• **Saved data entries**
— Begin —

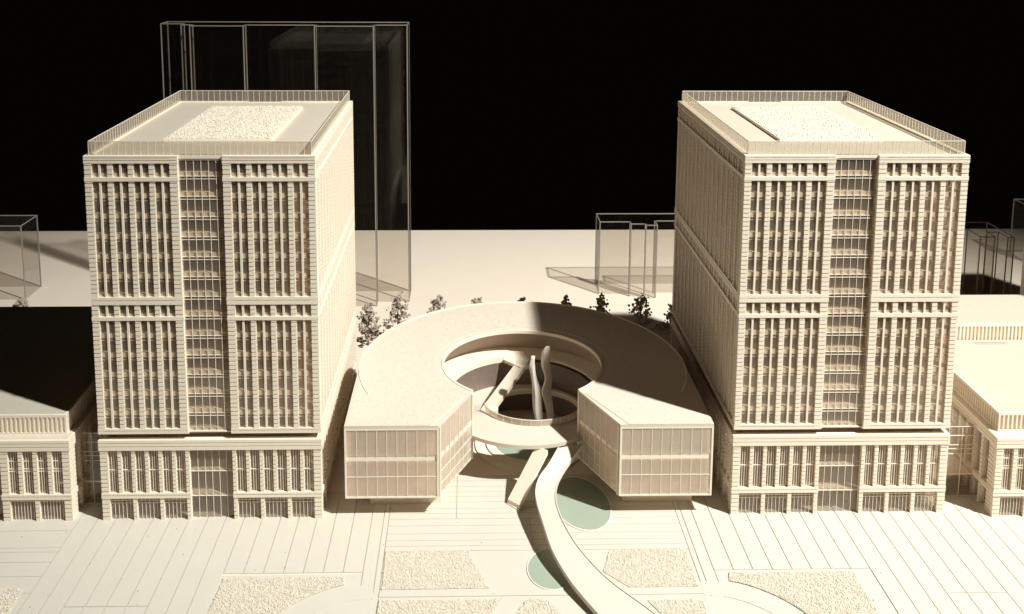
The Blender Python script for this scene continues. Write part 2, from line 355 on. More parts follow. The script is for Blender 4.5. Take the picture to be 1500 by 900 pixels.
def build_tower(x0, label):
    t = thing('tower_model', label, 'building', (x0, 0, 0), 'tower models')
    faces = [(Face(t, 0, 0, 0), True), (Face(t, W, .102, math.pi / 2), False), (Face(t, W, D, math.pi), True), (Face(t, 0, D - .102, -math.pi / 2), False)]
    for fi, (F, fr) in enumerate(faces):
        if fr:
            full = fi == 0
            for u0, e0, e1 in ((0, .125, .14), (W - HALF, .14, .125)):
                upper_section(F, u0, 4, e0, e1, full)
                podium_section(F, u0, 6, .14, .07, .175, .07, full) if u0 == 0 else podium_section(F, u0, 6, .07, .14, .175, .07, full)
            # central curtain wall
            cw = W - 2 * HALF; pw = cw / 6
            for k in range(14):
                z = ZB + k * FL
                for i in range(6):
                    if full: F.put('curtain_pane', pane_mesh(pw - .008, FL - .012), HALF + i * pw + .004, -.075, z + .006)
                F.put('curtain_transom', cm(('ctr',), lambda: MB().box(0, cw, 0, .012, 0, .010).box(0, cw, .004, .02, .05, .06).mesh('curtain_transom', 'white')), HALF, -.068, z + FL - .068)
            for i in range(1, 6):
                F.put('curtain_mullion', cm(('cmul',), lambda: MB().box(-.004, .004, 0, .012, ZB, ZT - .04).mesh('curtain_mullion', 'white')), HALF + i * pw, -.066)
            for s in (0, 1):
                F.put('reveal', cm(('rev',), lambda: MB().box(0, .02, .09, .16, ZB + .002, ZT - .03).mesh('reveal', 'white')), HALF - .021 if s == 0 else W - HALF + .001, 0)
            F.put('curtain_head', cm(('head',), lambda: MB().box(0, cw - .02, 0, .05, 0, .05).mesh('curtain_head', 'white')), HALF + .01, -.05, ZT - .06)
            # podium curtain wall
            for i in range(6):
                for z0, z1 in ((.0, .44), (.45, .94), (.95, 1.385)):
                    if full: F.put('podium_curtain_pane', pane_mesh(pw - .008, z1 - z0), HALF + i * pw + .004, -.085, z0)
                if i: F.put('podium_mullion', cm(('pcm',), lambda: MB().box(-.004, .004, 0, .012, 0, 1.385).mesh('podium_mullion', 'white')), HALF + i * pw, -.076)
            for z in (.44, .925):
                F.put('podium_transom', cm(('pct',), lambda: MB().box(0, cw, 0, .016, 0, .012).mesh('podium_transom', 'white')), HALF, -.074, z)
            F.put('podium_cornice', cm(('pcor', W), lambda: band_mesh(W + .03, .195, .12, 2)), -.015, .015, 1.388)
        else:
            upper_section(F, 0, 15, .0765, .0765, False)
            podium_section(F, .002, 22, .033, .033, .175, .0703, False)
            F.put('podium_cornice', cm(('pcor', 'side'), lambda: band_mesh(D - .22, .195, .10, 2)), .008, .015, 1.388)
    # floors, core, roof
    for k in range(0, 14):
        z = ZB + k * FL
        put('floor_slab', cm(('slab',), lambda: MB().box(.09, HALF, .046, D - .10, -.055, .032).box(HALF + .001, W - HALF - .001, .092, D - .10, -.03, .040).box(W - HALF, W - .09, .046, D - .10, -.055, .032).mesh('floor_slab', 'white')), t, (0, 0, z + .02))
    for z in (.445, .94):
        put('floor_slab', cm(('pslab',), lambda: MB().box(.09, W - .09, .11, D - .11, -.025, .025).mesh('floor_slab', 'slab')), t, (0, 0, z))
    put('core', MB().box(.75, W - .75, .95, D - .95, .0, ZT - .1).mesh('core', 'inner'), t)
    put('neck', MB().box(.22, W - .22, .22, D - .22, 1.44, ZB + .001).mesh('neck', 'inner'), t)
    put('podium_roof', MB().box(.07, W - .07, .08, D - .08, 1.40, 1.46).mesh('podium_roof', 'slab'), t)
    put('roof', MB().box(.06, W - .06, .06, D - .06, ZT - .09, ZT - .025).mesh('roof', 'roofcard'), t)
    put('soffit', MB().box(.03, W - .03, .05, D - .05, ZB - .006, ZB + .02).mesh('soffit', 'slab'), t)
    # roof garden
    gx0, gx1, gy0, gy1 = (1.0, 3.0, 1.25, 4.75)
    put('garden_base', MB().box(gx0, gx1, gy0, gy1, ZT - .027, ZT + .035).mesh('garden_base', 'white'), t)
    pts = scatter([(gx0 + .03, gy0 + .03), (gx1 - .03, gy0 + .03), (gx1 - .03, gy1 - .03), (gx0 + .03, gy1 - .03)], 1100, ZT + .040)
    o = put('garden_gravel', stone_mesh(pts, .019, 1, 'garden_gravel'), t); o['kind'] = 'stuff'
    # glass rail
    ins, rh = .066, .26
    nf, ns = 30, 42
    for F, wdt, n in ((Face(t, ins, ins, 0), W - 2 * ins, nf), (Face(t, W - ins, ins, math.pi / 2), D - 2 * ins, ns),
                      (Face(t, W - ins, D - ins, math.pi), W - 2 * ins, nf), (Face(t, ins, D - ins, -math.pi / 2), D - 2 * ins, ns)):
        pw = wdt / n
        for i in range(n):
            F.put('rail_panel', pane_mesh(pw - .010, rh - .02, 'railglass'), i * pw + .005, 0, ZT + .0)
            F.put('rail_post', cm(('post',), lambda: MB().box(-.003, .003, -.002, .010, 0, rh).mesh('rail_post', 'white')), i * pw, 0, ZT - .02)
        F.put('rail_cap', cm(('cap', n), lambda: MB().box(.01, wdt - .01, -.002, .010, 0, .010).mesh('rail_cap', 'white')), 0, 0, ZT + rh - .02)
    return t
TXL, TXR = -7.4829, 4.0762
build_tower(TXL, 'left tower model with ribbed cream facade, its right side in full light')
build_tower(TXR, 'right tower model with ribbed cream facade, its left side in shadow')

# ------------------------------------------------------------------ horseshoe pavilion
CX, CY, RO, RI = .32, 2.66, 3.38, 1.66
ZR, ZF = 1.82, .41
def horseshoe(ins=0.0, rin=0.0, front=0.0):
    ro, ri = RO - ins, RI + rin
    A = [(CX - ro, front + (CY - front) * i / 6) for i in range(6)] + arc(CX, CY, ro, 180, 0, 64) + [(CX + ro, CY - (CY - front) * i / 6) for i in range(1, 7)]
    a0 = 231
    ix, iy = CX + ri * math.cos(math.radians(a0)), CY + ri * math.sin(math.radians(a0))
    fx = CX - 1.66 - rin * .9
    B = [(fx + (ix - fx) * i / 6, front + (iy - front) * i / 6) for i in range(6)] + arc(CX, CY, ri, a0, a0 - 282, 64)
    B += [(2 * CX - (fx + (ix - fx) * i / 6), front + (iy - front) * i / 6) for i in range(5, -1, -1)]
    return A, B
pav = thing('horseshoe_pavilion', 'low horseshoe-shaped pavilion with round courtyard between the two towers', 'building', (CX, 0, 0))
def local(P): return [(x - CX, y) for x, y in P]
A, B = map(local, horseshoe())
roof = put('roof', recalc(MB().strip(A, B, ZR - .05, ZR - .003).mesh('pavilion_roof', 'roofrim')), pav)
A1, B1 = map(local, horseshoe(.03, .17))
put('roof_grain', recalc(MB().strip(A1, B1, ZR - .003, ZR + .006).mesh('roof_grain', 'roof')), roof)
A2, B2 = map(local, horseshoe(0, 0))
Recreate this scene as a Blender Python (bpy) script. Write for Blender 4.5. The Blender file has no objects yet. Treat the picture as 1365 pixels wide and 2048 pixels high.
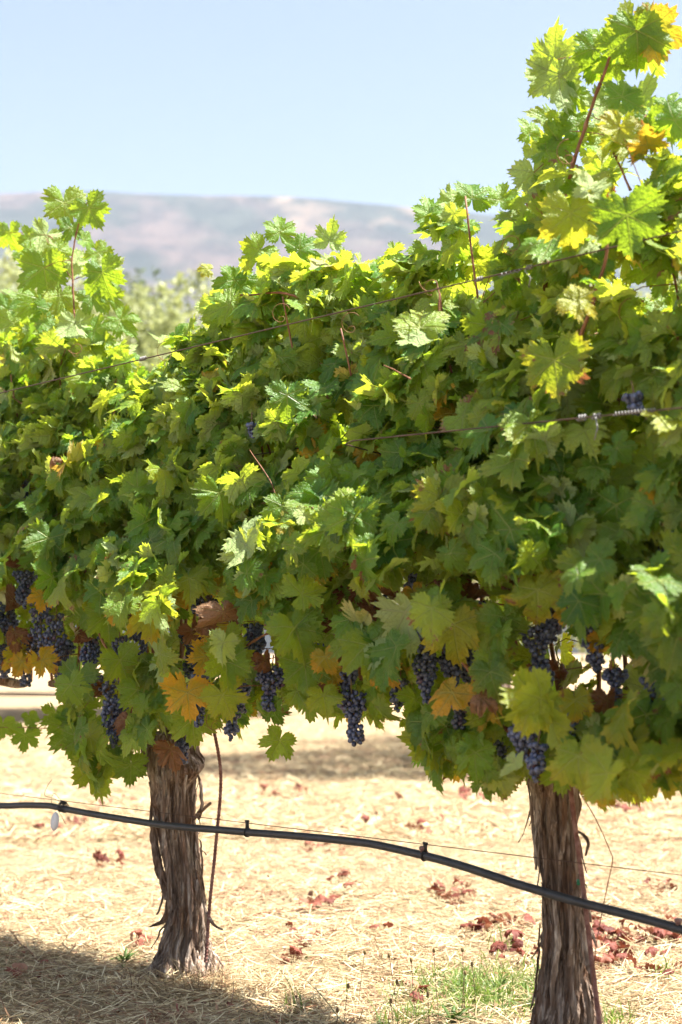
import bpy, math, random
import numpy as np
from mathutils import Vector, Matrix, noise as mn
R = math.radians
rng = np.random.default_rng(7)
random.seed(7)
S = bpy.context.scene
COL = S.collection

# ------------------------------------------------------------------ camera
F = 3200.0                     # focal length in photo pixels (photo 1365 x 2048)
CAMZ = 1.05
PITCH = math.atan(280 / F)
cam_d = bpy.data.cameras.new("camera")
cam = bpy.data.objects.new("camera", cam_d)
COL.objects.link(cam)
cam.location = (0, 0, CAMZ)
cam.rotation_euler = (math.pi / 2 + PITCH, 0, 0)
cam_d.sensor_fit = 'HORIZONTAL'
cam_d.sensor_width = 24.0
cam_d.lens = F / 1365.0 * 24.0
cam_d.clip_start = 0.05
cam_d.clip_end = 9000
cam_d.dof.use_dof = True
cam_d.dof.focus_distance = 4.7
cam_d.dof.aperture_fstop = 3.0
S.camera = cam

# ------------------------------------------------------------------ sky and sun
SUN_E = R(65)
SUN_H = Vector((0.98, -0.12)).normalized()
W = bpy.data.worlds.new("World")
S.world = W
W.use_nodes = True
wt = W.node_tree
for n in list(wt.nodes):
    wt.nodes.remove(n)
sky = wt.nodes.new('ShaderNodeTexSky')
sky.sky_type = 'NISHITA'
sky.sun_disc = False
sky.sun_elevation = SUN_E
sky.sun_rotation = math.atan2(SUN_H.x, SUN_H.y)
sky.altitude = 100
sky.air_density = 1.0
sky.dust_density = 4.0
sky.ozone_density = 1.0
bg = wt.nodes.new('ShaderNodeBackground')
bg.inputs['Strength'].default_value = 0.0515
wo = wt.nodes.new('ShaderNodeOutputWorld')
wt.links.new(sky.outputs[0], bg.inputs[0])
wt.links.new(bg.outputs[0], wo.inputs[0])
sd = bpy.data.lights.new("sun", 'SUN')
sd.energy = 5.0
sd.angle = R(0.5)
sd.color = (1.0, 0.955, 0.89)
sun = bpy.data.objects.new("sun", sd)
COL.objects.link(sun)
sdir = Vector((SUN_H.x * math.cos(SUN_E), SUN_H.y * math.cos(SUN_E), math.sin(SUN_E)))
sun.rotation_euler = (-sdir).to_track_quat('-Z', 'Y').to_euler()
sun.location = sdir * 30
S.view_settings.view_transform = 'Standard'
S.view_settings.look = 'None'
S.view_settings.exposure = 2.15
S.view_settings.gamma = 1.0
S.render.engine = 'CYCLES'
S.cycles.max_bounces = 8
S.cycles.diffuse_bounces = 4
S.cycles.transmission_bounces = 5
S.cycles.transparent_max_bounces = 8
S.cycles.volume_bounces = 0

# ------------------------------------------------------------------ geometry of the row
P0 = Vector((0.569, 4.15, 0))            # foot of the right trunk
PL = Vector((-0.549, 5.366, 0))          # foot of the left trunk
SP = (PL - P0).length                    # vine spacing
RD = (PL - P0).normalized()              # along the row, right to left
RN = Vector((-RD.y, RD.x, 0))
if RN.y > 0:
    RN = -RN                             # towards the camera
def row(u, w, h):
    return P0 + RD * u + RN * w + Vector((0, 0, h))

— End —

• **THE EXERCISE**
Leave out every picture, then retype exactly the lines from the one containing "Recreate this scene" through the one containing "COL = S.collection".

• **EXERCISE ANSWER**
Recreate this scene as a Blender Python (bpy) script. Write for Blender 4.5. The Blender file has no objects yet. Treat the picture as 1365 pixels wide and 2048 pixels high.
import bpy, math, random
import numpy as np
from mathutils import Vector, Matrix, noise as mn
R = math.radians
rng = np.random.default_rng(7)
random.seed(7)
S = bpy.context.scene
COL = S.collection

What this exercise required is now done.